▸ WHAT YOU SHOULD DO
Every line below should be copied exactly; drop the pictures.

▸ SOURCE EXCERPT
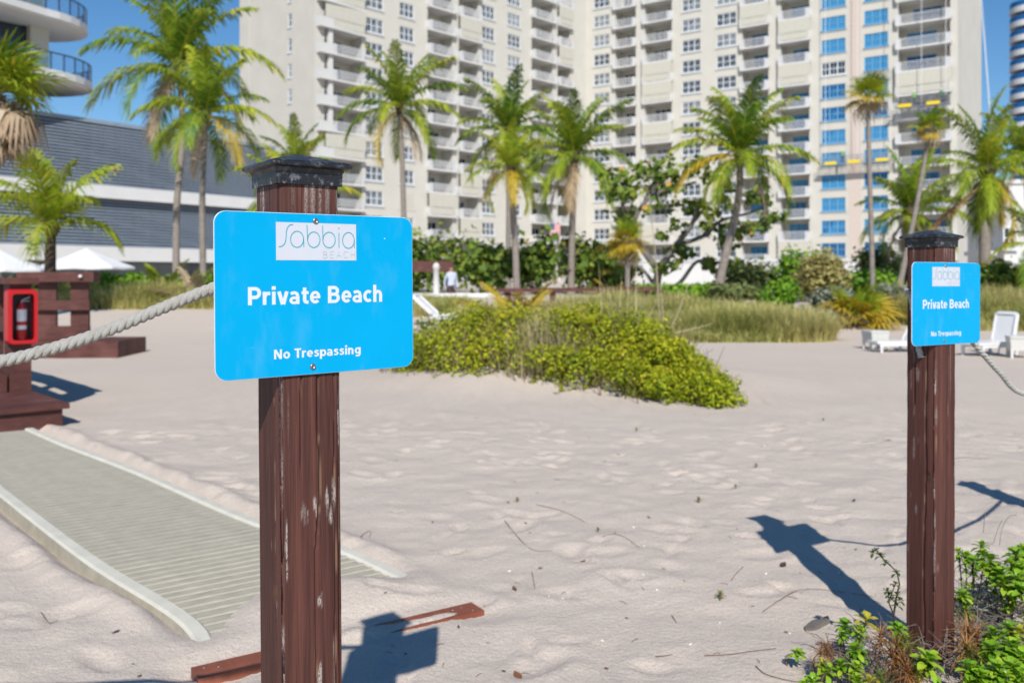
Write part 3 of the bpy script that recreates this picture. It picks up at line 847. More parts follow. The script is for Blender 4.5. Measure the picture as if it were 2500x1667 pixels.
wing_build(rw, -.25, ue_, fr, M_CREAM, (kk * e0.y - e0.x) / (inn.x - kk * inn.y), .13, 11)
ps = MB(); ps.box(0, rw.u(2102) - rw.u(2072), -.012, 0, 1, NF * FH); rw.put('repair_strip', ps.mesh('repair_strip', M_PINK), rw.u(2072))
# end wall of the left wing, blank with one column of narrow windows
k585 = (585 - CX) / F
ew = Wing(tower, lw.o[0], lw.o[1], -lw.d[1] * -1, lw.d[0] * -1)
iv = lw.M.to_3x3() @ Vector((0, 1, 0))
tt = (k585 * lw.o[1] - lw.o[0]) / (iv.x - k585 * iv.y)
em = MB(); top = NF * FH + .6
em.box(.003, .40, .40, 5.0, 0, top); em.box(.003, .40, 5.7, tt, 0, top)
z = 0
for k in range(NF): em.box(.006, .40, 5.0, 5.7, z, k * FH + .8); z = k * FH + 2.4
em.box(.006, .40, 5.0, 5.7, z, top); em.box(.4, 12, tt - .4, tt, 0, top)
lw.put('end_wall', em.mesh('end_wall', M_CREAM2))
WE = window_meshes(.7, 1.6, M_FRAME, M_GLASS, 1)
for k in range(NF):
    o = lw.put('window', WE[0], 0, 5.7, k * FH + .8, rz=-PI / 2); lw.put('pane', WE[1], 0, 5.7, k * FH + .8, parent=o, rz=-PI / 2)

# low podium wall in front of the tower
pod = MB(); pod.box(0, 26, 0, .4, 0, 2.5); pod.box(-.1, 26.1, -.1, .5, 2.5, 2.7)
tag(obj('podium_wall', pod.mesh('podium_wall', M_BWHITE), None, Matrix.Translation(P(1560, 700, 88).to_2d().to_3d()) @ Matrix.Rotation(R(-20), 4, 'Z')), 'low white podium wall at the foot of the tower behind the trees', 'wall')

# hanging work platforms, their ropes and the people on them
M_ALU = plain('platform_grey', (.30, .31, .33), .45, .15, 3, metal=.3)
M_YEL = plain('platform_yellow', (.75, .56, .03), .5, .1)
M_LINE = plain('white_line', (.68, .68, .69), .7, .05)
def work_platform(label, xa, xb, ypix, yel):
    ua, ub = rw.u(xa), rw.u(xb); d = rw.at((ua + ub) / 2, 0, 0).y; z = EYE + (HY - ypix) / F * d
    c = rw.at(ua, -1.75, z); o = empty('work_platform', c, 0, label, 'platform', 'hanging work platforms on the tower')
    w = ub - ua
    b = MB(); b.box(0, w, -1.75, -1.05, 0, .12); rw.put('deck', b.mesh('deck', M_ALU), ua, 0, z, parent=o)
    g = MB()
    for yy in (-1.75, -1.09):
        for zz in (.35, .7, 1.05): g.box(0, w, yy, yy + .05, zz, zz + .05)
        n = 6
        for k in range(n + 1): g.box(w * k / n - (.03 if k else 0), w * k / n + .03, yy - .003, yy + .053, .12, 1.1)
    rw.put('guard_rail', g.mesh('guard_rail', M_ALU), ua, 0, z, parent=o)
    for f in yel:
        y = MB(); y.box(-.75, .75, -1.80, -1.757, .02, .42); rw.put('yellow_panel', y.mesh('yellow_panel', M_YEL), ua + w * f, 0, z, parent=o)
    for f in (.06, .5, .94):
        r_ = MB(); r_.tube([(0, 0, 0), (0, .0, NF * FH + .5 - z)], .035, 5); rw.put('rope', r_.mesh('rope', M_LINE), ua + w * f, -1.42, z + 1.0, parent=o)
    return (ua, w, z)
p1_ = work_platform('hanging grey work platform with yellow panels lower on the tower', 2012, 2192, 402, (.14, .46, .83))
p2_ = work_platform('hanging grey work platform higher up across the tower balconies', 2190, 2322, 264, (.2, .72))
ln_ = MB(); ln_.tube([P(2388, -40, 104), P(2402, 90, 104), P(2412, 220, 104), P(2424, 380, 104)], .035, 5)
ln_.tube([P(2394, -40, 104), P(2406, 120, 104), P(2416, 250, 104), P(2424, 380, 104)], .03, 5)
tag(obj('rigging_line', ln_.mesh('rigging_line', M_LINE)), 'white rigging lines hanging beside the right end of the tower', 'rope')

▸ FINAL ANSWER
Write part 3 of the bpy script that recreates this picture. It picks up at line 847. More parts follow. The script is for Blender 4.5. Measure the picture as if it were 2500x1667 pixels.
wing_build(rw, -.25, ue_, fr, M_CREAM, (kk * e0.y - e0.x) / (inn.x - kk * inn.y), .13, 11)
ps = MB(); ps.box(0, rw.u(2102) - rw.u(2072), -.012, 0, 1, NF * FH); rw.put('repair_strip', ps.mesh('repair_strip', M_PINK), rw.u(2072))
# end wall of the left wing, blank with one column of narrow windows
k585 = (585 - CX) / F
ew = Wing(tower, lw.o[0], lw.o[1], -lw.d[1] * -1, lw.d[0] * -1)
iv = lw.M.to_3x3() @ Vector((0, 1, 0))
tt = (k585 * lw.o[1] - lw.o[0]) / (iv.x - k585 * iv.y)
em = MB(); top = NF * FH + .6
em.box(.003, .40, .40, 5.0, 0, top); em.box(.003, .40, 5.7, tt, 0, top)
z = 0
for k in range(NF): em.box(.006, .40, 5.0, 5.7, z, k * FH + .8); z = k * FH + 2.4
em.box(.006, .40, 5.0, 5.7, z, top); em.box(.4, 12, tt - .4, tt, 0, top)
lw.put('end_wall', em.mesh('end_wall', M_CREAM2))
WE = window_meshes(.7, 1.6, M_FRAME, M_GLASS, 1)
for k in range(NF):
    o = lw.put('window', WE[0], 0, 5.7, k * FH + .8, rz=-PI / 2); lw.put('pane', WE[1], 0, 5.7, k * FH + .8, parent=o, rz=-PI / 2)

# low podium wall in front of the tower
pod = MB(); pod.box(0, 26, 0, .4, 0, 2.5); pod.box(-.1, 26.1, -.1, .5, 2.5, 2.7)
tag(obj('podium_wall', pod.mesh('podium_wall', M_BWHITE), None, Matrix.Translation(P(1560, 700, 88).to_2d().to_3d()) @ Matrix.Rotation(R(-20), 4, 'Z')), 'low white podium wall at the foot of the tower behind the trees', 'wall')

# hanging work platforms, their ropes and the people on them
M_ALU = plain('platform_grey', (.30, .31, .33), .45, .15, 3, metal=.3)
M_YEL = plain('platform_yellow', (.75, .56, .03), .5, .1)
M_LINE = plain('white_line', (.68, .68, .69), .7, .05)
def work_platform(label, xa, xb, ypix, yel):
    ua, ub = rw.u(xa), rw.u(xb); d = rw.at((ua + ub) / 2, 0, 0).y; z = EYE + (HY - ypix) / F * d
    c = rw.at(ua, -1.75, z); o = empty('work_platform', c, 0, label, 'platform', 'hanging work platforms on the tower')
    w = ub - ua
    b = MB(); b.box(0, w, -1.75, -1.05, 0, .12); rw.put('deck', b.mesh('deck', M_ALU), ua, 0, z, parent=o)
    g = MB()
    for yy in (-1.75, -1.09):
        for zz in (.35, .7, 1.05): g.box(0, w, yy, yy + .05, zz, zz + .05)
        n = 6
        for k in range(n + 1): g.box(w * k / n - (.03 if k else 0), w * k / n + .03, yy - .003, yy + .053, .12, 1.1)
    rw.put('guard_rail', g.mesh('guard_rail', M_ALU), ua, 0, z, parent=o)
    for f in yel:
        y = MB(); y.box(-.75, .75, -1.80, -1.757, .02, .42); rw.put('yellow_panel', y.mesh('yellow_panel', M_YEL), ua + w * f, 0, z, parent=o)
    for f in (.06, .5, .94):
        r_ = MB(); r_.tube([(0, 0, 0), (0, .0, NF * FH + .5 - z)], .035, 5); rw.put('rope', r_.mesh('rope', M_LINE), ua + w * f, -1.42, z + 1.0, parent=o)
    return (ua, w, z)
p1_ = work_platform('hanging grey work platform with yellow panels lower on the tower', 2012, 2192, 402, (.14, .46, .83))
p2_ = work_platform('hanging grey work platform higher up across the tower balconies', 2190, 2322, 264, (.2, .72))
ln_ = MB(); ln_.tube([P(2388, -40, 104), P(2402, 90, 104), P(2412, 220, 104), P(2424, 380, 104)], .035, 5)
ln_.tube([P(2394, -40, 104), P(2406, 120, 104), P(2416, 250, 104), P(2424, 380, 104)], .03, 5)
tag(obj('rigging_line', ln_.mesh('rigging_line', M_LINE)), 'white rigging lines hanging beside the right end of the tower', 'rope')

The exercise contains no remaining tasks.